The corresponding structures, materials, acts, and equivalents of all means or step plus function elements in the claims below are intended to include any structure, material, or act for performing the function in combination with other claimed elements as specifically claimed. The description of the present invention has been presented for purposes of illustration and description but is not intended to be exhaustive or limited to the invention in the form disclosed. Many modifications and variations will be apparent to those of ordinary skill in the art without departing from the scope and spirit of the invention. The embodiment was chosen and described in order to best explain the principles of the invention and the practical application, and to enable others of ordinary skill in the art to understand the invention for various embodiments with various modifications as are suited to the particular use contemplated.

Claims

1. A firearm proximity alert system, comprising:

a proximity alert application that includes machine readable instructions for execution on a processor enabled device having a memory, a wireless transceiver, and a display, said application functioning to generate a proximity alert icon on the display, and selectively generate an alert information presentation screen on the display; and

a beacon enabled firearm device that includes functionality for communicating with the processor enabled device and for transmitting information to the proximity alert application.

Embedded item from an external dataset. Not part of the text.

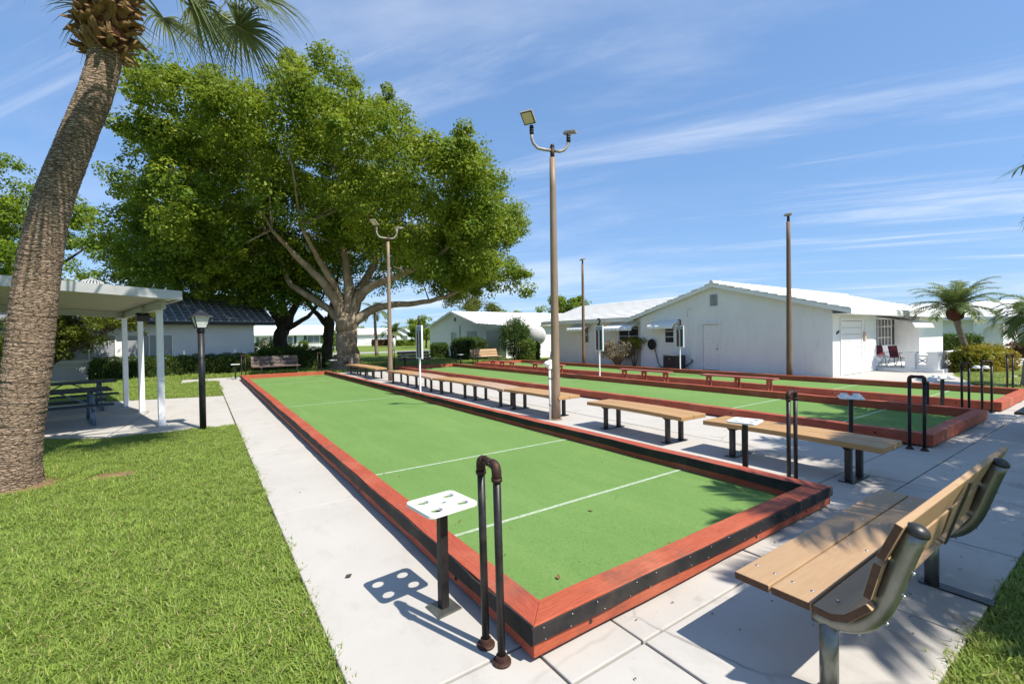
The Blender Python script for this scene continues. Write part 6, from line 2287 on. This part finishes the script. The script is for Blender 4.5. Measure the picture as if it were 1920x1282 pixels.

2. The system of claim 1, wherein the beacon enabled firearm device comprises:

a firearm having a grip, a trigger and a safety switch; and

a beacon assembly that includes a power source, a controller and a wireless communication unit.

3. The device of claim 2, wherein the wireless communication unit is configured to continuously broadcast a wireless signal for detection by the processor enabled device.

4. The device of claim 2, further comprising:

a sensor that is communicatively linked to each of the safety switch and the controller,

said sensor including functionality for detecting a movement of the safety switch between a SAFE position and a FIRE position.

5. The device of claim 4, wherein the wireless communication unit is configured to selectively broadcast a wireless signal for detection by the processor enabled device.

6. The device of claim 5, wherein the signal is broadcast upon the sensor detecting the safety switch is in the FIRE position.

7. The device of claim 1, wherein the power source includes at least one battery.

8. The device of claim 7, wherein each of the at least one battery are rechargeable.